En chinois, on peut traduire de deux manières la notion de liberté, ce qui en soi est révélateur d'une vision différente et plurielle de cette notion. D'une part, la liberté en tant qu'autonomie, ancrée dans la pratique ; d'autre part, la liberté dans un sens qui serait davantage celui auquel nous sommes accoutumés en Occident, soit l'absence de contrainte. La Chine impériale et confucéenne est marquée par la liberté en tant qu'autonomie par rapport à l'Empereur, lequel se contente de percevoir un impôt, tandis que la Chine ouverte à l'Occident, celle des libéraux, celle aussi des citadins d'aujourd'hui imprégnés de valeurs individualistes, est marquée par une vision plus occidentale de la liberté. 

Thi Minh-Hoang Ngo aborde aussi, entre ces deux périodes, la Chine maoïste. Pour les communistes chinois, le mot liberté a pris un sens proche du mot émancipation. Emancipation des paysans à l'égard des propriétaires, et émancipation de la Chine vis-à-vis de l'impérialisme occidental. Si la Chine impériale enserrait la liberté de l'individu autonome dans un réseau de dépendances propre à l'idéologie confucéenne, la Chine de Mao Zedong, elle, a utilisé les notions de classe et d'émancipation dans une perspective similaire. 

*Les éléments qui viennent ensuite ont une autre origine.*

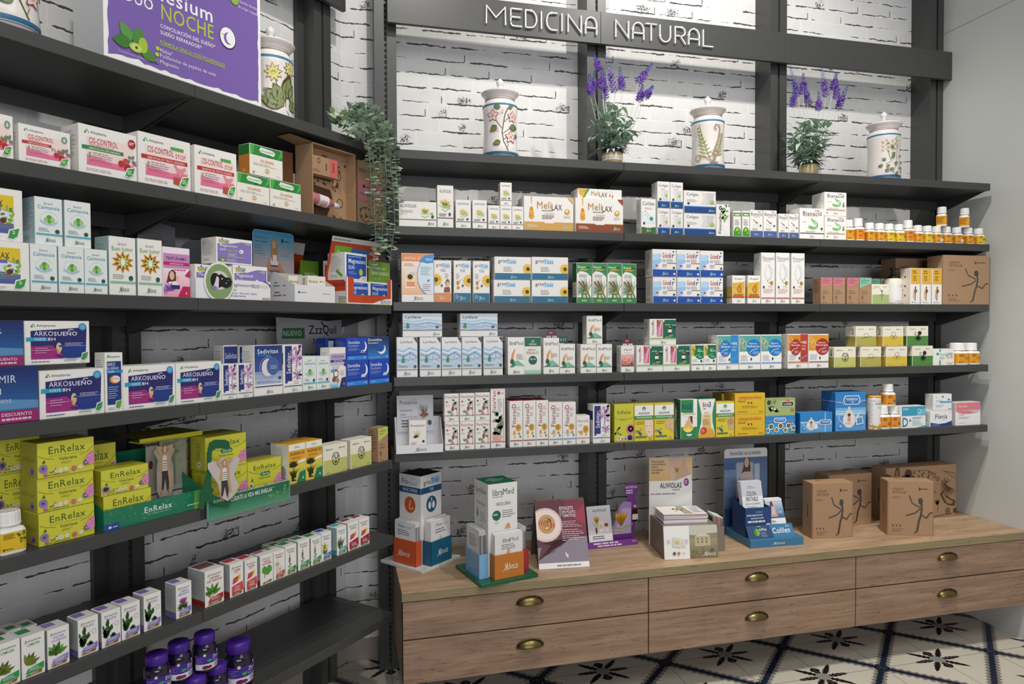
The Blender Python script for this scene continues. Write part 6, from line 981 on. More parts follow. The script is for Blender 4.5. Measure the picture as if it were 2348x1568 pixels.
# ------------------------------------------------------------------ plants
def leaf_geo(m, base, dirv, up, L, Wd, mat, fold=.15, n=4, curl=0):
    d = Vector(dirv).normalized(); upv = Vector(up); s = d.cross(upv)
    if s.length < 1e-4: s = d.orthogonal()
    s.normalize(); nn = s.cross(d).normalized(); V = []; F = []
    for k in range(n+1):
        t = k/n; w = Wd*math.sin(math.pi*(.06+.9*t)**.75)*.5; c = Vector(base)+d*(L*t)-nn*(curl*L*t*t)
        V += [tuple(c+s*w+nn*w*fold), tuple(c), tuple(c-s*w+nn*w*fold)]
    for k in range(n):
        b = k*3; F += [(b, b+1, b+4, b+3), (b+1, b+2, b+5, b+4)]
    m.add(V, F, mat, True)
def lavender(x, y, z, seed, spikes, label, fabric):
    rnd = random.Random(seed); root = empty('potted_lavender', (x, y, z), 0, label, 'potted plant', 'potted lavender on the top shelf')
    m = Mesh(); n = NT('woven_burlap'); wv = n.op('MULTIPLY', n.op('SINE', n.op('MULTIPLY', n.z, 2600)), n.op('SINE', n.op('MULTIPLY', n.x, 2600)))
    c = n.mix(n.step(wv, -1, 1), (.34, .22, .11, 1), (.62, .46, .27, 1)) if fabric == 0 else n.mix(n.step(wv, -1, 1), (.36, .29, .13, 1), (.58, .50, .30, 1)); pm = n.out(c, .8, .2)
    m.lathe([(.040, 0), (.047, .070)], pm, 36); m.obj('pot', root)
    m = Mesh(); m.lathe([(.049, .066), (.051, .082), (.047, .082), (.045, .070)], '#17171a', 36, cap=False); m.lathe([(.046, .074), (.001, .076)], '#1c1613', 24, cap=False); m.obj('pot_rim', root)
    if fabric == 0:
        m = Mesh(); rf = lambda zz: .0405+.0468*0+.1*zz*.98
        m.lathe([(.0440, .030), (.0464, .053)], M('#e6dccb', .8), 36, cap=False, fn=lambda a: 1.012)
        for k in range(36):
            a = 2*math.pi*k/36; m.box(.0465*math.cos(a)-.0009, .0465*math.sin(a)-.0009, .040, .0465*math.cos(a)+.0009, .0465*math.sin(a)+.0009, .0418, '#8a7a64')
        m.obj('lace_band', root)
    st = Mesh(); lf = Mesh(); G = [M(c, .7) for c in ('#a3bca6', '#b4c8b4', '#93af98', '#c6d4c4')]
    for k in range(34):
        a = rnd.uniform(0, 6.28); r0 = rnd.uniform(0, .03); H = rnd.uniform(.06, .215); out = rnd.uniform(.03, .105)*(1 if H < .15 else .75)
        P = [Vector((r0*math.cos(a), r0*math.sin(a), .075)), Vector(((r0+out*.4)*math.cos(a), (r0+out*.4)*math.sin(a), .075+H*.6)), Vector(((r0+out)*math.cos(a), (r0+out)*math.sin(a), .075+H))]
        st.tube(P, .0013, G[0], 5)
        for j in range(9):
            t = rnd.uniform(.15, 1); p = P[0].lerp(P[1], t*2) if t < .5 else P[1].lerp(P[2], t*2-1); b = rnd.uniform(0, 6.28)
            leaf_geo(lf, p, (math.cos(b), math.sin(b), rnd.uniform(-.35, .9)), (0, 0, 1), rnd.uniform(.040, .068), rnd.uniform(.017, .024), rnd.choice(G), .25, 4, rnd.uniform(.1, .5))
    for k in range(26):
        b = rnd.uniform(0, 6.28); leaf_geo(lf, (.035*math.cos(b), .035*math.sin(b), .082), (math.cos(b), math.sin(b), rnd.uniform(-.2, .5)), (0, 0, 1), rnd.uniform(.035, .055), .014, rnd.choice(G), .25, 4, .5)
    BL = [M(c, .6) for c in ('#6878d0', '#8494e0', '#4a58b4')]; PU = [M(c, .6) for c in ('#ac7cd8', '#c096e6', '#9468c8')]
    fl = Mesh()
    for (dx, dy, h0, h1, lx) in spikes:
        A = Vector((dx*.25, dy*.25, .10)); B = Vector((dx, dy, h0)); T = Vector((dx+lx, dy, h1)); st.tube([A, A.lerp(B, .5)+Vector((dx*.1, 0, 0)), B, B.lerp(T, .9)], [.0014, .0013, .0012, .0006], G[3], 5)
        nn = 70; dv = (T-B).normalized()
        for k in range(nn):
            t = k/nn; p = B.lerp(T, t); b = k*2.4; rr = .0125*(1-t)**.55+.0018
            e = dv.orthogonal().normalized(); e2 = dv.cross(e); q = (e*math.cos(b)+e2*math.sin(b)); mat = (rnd.choice(PU) if t < .55 else rnd.choice(BL)) if rnd.random() < .8 else rnd.choice(BL)
            s = .0175 if t < .5 else .0095*(1.25-t*.6)
            for w in (-.5, .5): leaf_geo(fl, p+q*rr*.4, q+dv*(.5+w*.5)+e*w*.6, dv, s, s*.75, mat, .3, 2)
    st.obj('stem', root); lf.obj('foliage', root); fl.obj('flower', root)
def lavs():
    X = onY(1404, 360, 2.91)[0]
    def sp(pts, X, Y=2.91):
        o = []
        for bx, by, tx, ty in pts:
            B = onY(bx, by, Y); T = onY(tx, ty, Y); o.append((B[0]-X, random.Random(bx).uniform(-.02, .02), B[2]-ZR[0], T[2]-ZR[0], T[0]-B[0]))
        return o
    lavender(X, 2.91, ZR[0], 3, sp([(1376, 165, 1361, 122), (1352, 222, 1350, 172), (1364, 212, 1366, 163), (1378, 210, 1376, 158), (1388, 228, 1386, 168), (1412, 212, 1391, 120), (1425, 208, 1420, 155), (1463, 192, 1498, 143), (1468, 232, 1477, 192), (1474, 228, 1494, 200)], X), 'potted lavender with white lace band round the burlap pot', 0)
    X = onY(1854, 386, 2.91)[0]
    lavender(X, 2.91, ZR[0], 8, sp([(1831, 222, 1812, 152), (1816, 248, 1818, 200), (1838, 215, 1838, 170), (1857, 235, 1851, 188), (1896, 222, 1886, 150), (1905, 210, 1913, 170), (1912, 232, 1912, 182), (1920, 250, 1943, 198), (1878, 255, 1878, 210)], X), 'potted lavender in plain green-tinged burlap pot', 1)
lavs()
def eucalyptus():
    dd = .10; u, z = onL(838, 322, dd); zs = ZL[0]; base = LP(u, dd, zs); rnd = random.Random(11)
    root = empty('trailing_eucalyptus', base, 0, 'trailing grey-green eucalyptus in silver pot hanging over shelf end in the corner', 'potted plant')
    m = Mesh(); m.lathe([(.030, 0), (.036, .004), (.042, .085), (.044, .088), (.041, .086), (.036, .02)], M('#c9cdd0', .12, .85), 40, cap=False); m.lathe([(.001, .0005), (.033, .0005)], M('#9a9da0', .3, .8), 24, cap=False); m.lathe([(.039, .074), (.001, .078)], '#2a241d', 24, cap=False); m.obj('pot', root)
    st = Mesh(); lf = Mesh(); G = [M(c, .55) for c in ('#98ad9b', '#a8baa6', '#849b8b', '#bac8b2', '#a3b38c')]
    B0 = Vector(base)
    def P(px, py, d): uu, zz = onL(px, py, d); return Vector(LP(uu, d, zz))-B0
    top = Vector((0, 0, .085))
    paths = [[(845, 262, .06), (850, 300, -.02), (856, 380, -.05), (858, 470, -.06), (862, 560, -.06), (852, 622, -.06)],
             [(850, 258, .06), (868, 290, -.01), (872, 380, -.05), (880, 480, -.06), (876, 545, -.06), (872, 580, -.06)],
             [(858, 254, .07), (884, 290, .0), (894, 370, -.04), (903, 440, -.05), (905, 520, -.05), (893, 598, -.05)],
             [(862, 256, .07), (895, 300, .01), (905, 360, -.02), (912, 430, -.03), (914, 470, -.03)],
             [(850, 262, .05), (880, 310, -.02), (886, 400, -.06), (884, 470, -.07), (888, 560, -.06), (880, 575, -.06)],
             [(835, 262, .05), (845, 300, -.02), (846, 350, -.05), (852, 420, -.06), (850, 470, -.06)],
             [(830, 256, .07), (800, 262, .05), (778, 268, .04), (757, 285, .03)], [(828, 262, .06), (800, 285, .02), (785, 275, .02), (770, 258, .02), (750, 262, .03)],
             [(835, 262, .05), (812, 300, -.01), (800, 306, -.02), (792, 290, -.02)], [(838, 262, .05), (828, 300, -.03), (822, 322, -.04)],
             [(850, 250, .08), (866, 256, .06), (882, 262, .04)], [(842, 248, .08), (820, 244, .07), (802, 250, .06)]]
    for path in paths:
        pts = [top, top+Vector((rnd.uniform(-.01, .01), rnd.uniform(-.01, .01), .03))]+[P(*q) for q in path]
        # refine the polyline
        fine = []
        for a, b in zip(pts, pts[1:]):
            n = max(2, int((b-a).length/.011))
            for k in range(n): fine.append(a.lerp(b, k/n))
        fine.append(pts[-1]); st.tube(fine, .0011, G[3], 5)
        for i in range(2, len(fine)-1):
            d = (fine[i+1]-fine[i-1]).normalized(); e = d.orthogonal().normalized(); e2 = d.cross(e); b = i*1.57+rnd.uniform(-.4, .4)
            for sg in (1, -1):
                q = (e*math.cos(b)+e2*math.sin(b))*sg+d*rnd.uniform(-.1, .35); s = rnd.uniform(.020, .033)*(1.15 if i < 26 else 1)
                leaf_geo(lf, fine[i], q, Vector((rnd.uniform(-.4, .4), rnd.uniform(-.8, .2), 1)), s, s*.88, rnd.choice(G), .16, 5)
    st.obj('stem', root); lf.obj('foliage', root)
eucalyptus()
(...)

La notion de liberté en Chine est donc multiple, déchirée entre la liberté en tant qu'autonomie, la liberté dans un sens davantage occidental, et la liberté en tant que refus de l'impérialisme et désir d'émancipation. Cette dernière version de la liberté, à la fois héritage de la période maoïste et liée à la montée du nationalisme, reste marquante dans la Chine d'aujourd'hui, malgré l'apparition de comportements davantage individualistes, surtout dans les villes. Cet article nous fait comprendre que le débat n'oppose pas de façon binaire partisans de l'autoritarisme et partisans de la démocratie libérale, mais qu'en réalité, la complexité du débat se rattache à la notion même de liberté.